Wednesday, April 7, 2010

A Seat at the Dinner Table

It’s said one of the most rapidly fading traditions from the Nuclear Family days of America is the act of sitting around the family table and collectively enjoying a meal, shooting the breeze about their day. It’s in these moments the fabric of the family is laid bare, as well as how each person regards themselves within the family unit, and in turn within society. With my own family, I can remember few times we’ve ever sat down together for such a thing, and none of those times have I ever felt I belonged, causing me to reevaluate what it means to be part of something, as well as the concept of unity. In any group I’m a part of, I am strongly against leaving anyone out of the equation or leading them to conclude they have no use, which is a large part of what continues to spur me on in my journey to be a better leader and team member. In my studies and experiences around these fields there are two key questions I feel build on what makes a team grow and prosper: what does each person ask of their team, and what do they ask of themselves?
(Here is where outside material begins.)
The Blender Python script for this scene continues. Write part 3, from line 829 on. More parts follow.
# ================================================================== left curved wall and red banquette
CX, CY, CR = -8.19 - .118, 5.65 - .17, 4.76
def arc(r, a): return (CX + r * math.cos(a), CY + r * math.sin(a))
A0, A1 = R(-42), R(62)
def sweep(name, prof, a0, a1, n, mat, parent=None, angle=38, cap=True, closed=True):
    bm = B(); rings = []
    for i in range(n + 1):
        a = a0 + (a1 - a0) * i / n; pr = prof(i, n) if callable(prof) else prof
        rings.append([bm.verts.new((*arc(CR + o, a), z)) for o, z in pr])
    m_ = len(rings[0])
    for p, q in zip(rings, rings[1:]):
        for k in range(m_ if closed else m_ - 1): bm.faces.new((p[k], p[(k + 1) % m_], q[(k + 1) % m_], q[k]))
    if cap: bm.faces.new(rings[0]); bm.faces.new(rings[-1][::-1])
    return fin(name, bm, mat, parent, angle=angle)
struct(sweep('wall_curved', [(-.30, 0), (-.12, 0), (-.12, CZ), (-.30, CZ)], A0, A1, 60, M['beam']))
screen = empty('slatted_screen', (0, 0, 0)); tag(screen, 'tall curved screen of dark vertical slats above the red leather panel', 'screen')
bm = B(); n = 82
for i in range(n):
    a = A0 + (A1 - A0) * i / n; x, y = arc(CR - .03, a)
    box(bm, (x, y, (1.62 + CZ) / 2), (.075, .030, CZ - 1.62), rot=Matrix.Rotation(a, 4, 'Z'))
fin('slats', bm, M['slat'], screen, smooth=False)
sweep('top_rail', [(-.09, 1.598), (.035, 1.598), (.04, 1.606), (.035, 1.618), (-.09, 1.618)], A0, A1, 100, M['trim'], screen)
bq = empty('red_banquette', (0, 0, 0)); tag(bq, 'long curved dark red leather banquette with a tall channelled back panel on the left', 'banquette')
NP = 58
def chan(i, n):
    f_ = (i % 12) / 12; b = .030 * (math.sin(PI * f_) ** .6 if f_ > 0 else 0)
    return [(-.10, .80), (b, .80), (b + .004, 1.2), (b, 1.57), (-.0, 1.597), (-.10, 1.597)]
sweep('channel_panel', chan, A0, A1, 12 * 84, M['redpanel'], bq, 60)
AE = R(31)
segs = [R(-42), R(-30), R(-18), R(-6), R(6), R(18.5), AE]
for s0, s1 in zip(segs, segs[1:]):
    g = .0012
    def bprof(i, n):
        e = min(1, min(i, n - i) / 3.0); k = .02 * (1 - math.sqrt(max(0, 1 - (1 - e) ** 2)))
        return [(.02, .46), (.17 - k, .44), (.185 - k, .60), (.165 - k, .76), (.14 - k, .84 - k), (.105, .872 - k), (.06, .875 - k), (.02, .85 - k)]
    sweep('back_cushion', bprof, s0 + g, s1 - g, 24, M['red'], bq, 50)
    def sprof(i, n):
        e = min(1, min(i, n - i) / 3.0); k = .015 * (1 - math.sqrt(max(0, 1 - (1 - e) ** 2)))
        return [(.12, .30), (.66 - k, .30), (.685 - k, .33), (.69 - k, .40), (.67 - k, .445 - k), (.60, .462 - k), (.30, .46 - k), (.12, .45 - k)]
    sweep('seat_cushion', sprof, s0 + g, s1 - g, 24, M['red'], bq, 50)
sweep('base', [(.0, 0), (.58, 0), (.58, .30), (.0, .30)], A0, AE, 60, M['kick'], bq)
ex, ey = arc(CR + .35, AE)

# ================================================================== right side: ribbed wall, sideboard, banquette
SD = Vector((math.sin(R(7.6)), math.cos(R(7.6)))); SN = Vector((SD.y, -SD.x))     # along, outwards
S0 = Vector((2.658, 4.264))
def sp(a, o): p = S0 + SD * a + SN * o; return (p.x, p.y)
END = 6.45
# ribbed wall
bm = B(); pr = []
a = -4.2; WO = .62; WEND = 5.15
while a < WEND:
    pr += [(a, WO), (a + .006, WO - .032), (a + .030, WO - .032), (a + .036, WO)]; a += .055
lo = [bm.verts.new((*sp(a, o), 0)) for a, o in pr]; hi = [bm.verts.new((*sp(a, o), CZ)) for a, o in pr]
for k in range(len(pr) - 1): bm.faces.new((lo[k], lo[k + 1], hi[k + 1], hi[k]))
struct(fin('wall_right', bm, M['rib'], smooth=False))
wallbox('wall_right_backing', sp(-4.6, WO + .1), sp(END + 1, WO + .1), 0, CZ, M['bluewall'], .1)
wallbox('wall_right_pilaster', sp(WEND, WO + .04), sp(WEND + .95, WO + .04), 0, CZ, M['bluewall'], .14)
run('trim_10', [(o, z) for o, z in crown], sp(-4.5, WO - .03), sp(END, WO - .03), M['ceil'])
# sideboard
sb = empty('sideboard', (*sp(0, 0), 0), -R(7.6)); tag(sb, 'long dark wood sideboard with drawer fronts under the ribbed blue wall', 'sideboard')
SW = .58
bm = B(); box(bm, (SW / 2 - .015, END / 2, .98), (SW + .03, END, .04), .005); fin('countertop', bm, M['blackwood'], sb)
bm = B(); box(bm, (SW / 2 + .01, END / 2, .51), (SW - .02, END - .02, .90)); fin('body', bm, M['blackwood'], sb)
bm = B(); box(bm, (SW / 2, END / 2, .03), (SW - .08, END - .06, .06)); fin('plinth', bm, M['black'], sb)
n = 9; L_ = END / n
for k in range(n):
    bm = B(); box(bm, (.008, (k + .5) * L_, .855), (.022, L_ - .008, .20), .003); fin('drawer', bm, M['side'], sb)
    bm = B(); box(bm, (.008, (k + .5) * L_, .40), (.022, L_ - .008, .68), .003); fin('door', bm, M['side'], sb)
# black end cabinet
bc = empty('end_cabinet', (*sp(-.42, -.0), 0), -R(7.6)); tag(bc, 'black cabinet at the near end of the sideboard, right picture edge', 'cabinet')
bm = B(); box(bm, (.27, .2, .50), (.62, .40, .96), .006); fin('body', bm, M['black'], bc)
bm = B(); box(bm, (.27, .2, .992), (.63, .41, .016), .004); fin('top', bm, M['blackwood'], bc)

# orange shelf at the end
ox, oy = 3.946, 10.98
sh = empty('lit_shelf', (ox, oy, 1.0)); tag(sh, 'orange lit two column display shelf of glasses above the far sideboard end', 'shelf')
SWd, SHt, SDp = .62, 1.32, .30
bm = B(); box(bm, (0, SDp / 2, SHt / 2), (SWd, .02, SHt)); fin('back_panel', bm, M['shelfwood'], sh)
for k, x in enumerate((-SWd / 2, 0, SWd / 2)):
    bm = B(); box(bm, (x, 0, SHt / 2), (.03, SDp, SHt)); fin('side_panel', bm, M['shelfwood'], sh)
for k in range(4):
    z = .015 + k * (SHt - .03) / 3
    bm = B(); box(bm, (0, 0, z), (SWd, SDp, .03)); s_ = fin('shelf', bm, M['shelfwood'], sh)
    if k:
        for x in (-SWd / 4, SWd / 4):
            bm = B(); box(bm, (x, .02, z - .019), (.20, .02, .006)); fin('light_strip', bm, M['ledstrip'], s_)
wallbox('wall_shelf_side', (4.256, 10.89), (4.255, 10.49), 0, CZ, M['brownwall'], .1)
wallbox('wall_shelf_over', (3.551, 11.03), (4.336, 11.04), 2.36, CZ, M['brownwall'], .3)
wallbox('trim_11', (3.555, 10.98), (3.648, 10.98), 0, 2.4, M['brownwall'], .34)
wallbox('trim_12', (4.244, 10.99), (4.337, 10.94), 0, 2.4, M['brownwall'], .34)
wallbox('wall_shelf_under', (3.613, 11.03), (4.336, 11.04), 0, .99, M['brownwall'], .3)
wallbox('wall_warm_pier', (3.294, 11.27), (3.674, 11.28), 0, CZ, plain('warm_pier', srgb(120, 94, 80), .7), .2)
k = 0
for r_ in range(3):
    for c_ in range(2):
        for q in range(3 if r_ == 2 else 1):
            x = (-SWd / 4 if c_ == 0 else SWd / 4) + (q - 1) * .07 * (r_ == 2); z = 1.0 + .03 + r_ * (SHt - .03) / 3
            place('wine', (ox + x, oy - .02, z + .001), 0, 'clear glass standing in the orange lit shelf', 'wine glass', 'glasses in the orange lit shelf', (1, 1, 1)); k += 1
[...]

As a matter of principle I set the bar high for both myself and those I choose to work with, leading to as much disappointment as amazement at the things accomplished, which is to say quite a lot. Though they’ve brought great things to me over the years, these standards have also weeded out many I’ve met in my life, including several very interesting people I’ve come upon, but didn’t bother to get contact info from due to differing mindsets. The question of just how easily I could give up my standards and let myself become more like the people I’ve grown apart from, drifting along life’s shores is a constant presence in my life, especially in times of crises when such a choice is right within my grasp. The desire to belong is a force with illogical influence over us, growing more so as global society becomes more connected, but even with that close enough to smell at some points, but even with all I’ve sacrificed to live up to my principles, it’s not possible for me to fathom letting them go. It would be utterly hypocritical for me to scrutinize the world I live in and those I work with so harshly for setting such base level standards that they still fail to live up to, and live as if having standards is worth as much as dirt.
I still have a ways to go to reach the kind of heights I wish to reach, but even if it keeps me away from a good chunk of humanity, the vast amount of improvement just reaching for it has given me hardens my commitment to this lifestyle. The few moments of ‘This is incredible’ I’ve gotten from those I work with have become worth much more than any amount of ‘Oh, that’s neat’ I might get if I ask anything less of them. This may create much struggle for me and those I work with, but I know that struggle will make us better and allow us to appreciate the time and effort we put into a project once it’s done. If anything, the journey having high standards creates is the thing sticking with us for much longer than the end product, especially when the process begins over again and we proceed enriched by our travels. Who knows, maybe someday I might to share some of my tales from the road around the dinner table with the people I grow close to, hopefully serving some tasty BBQ.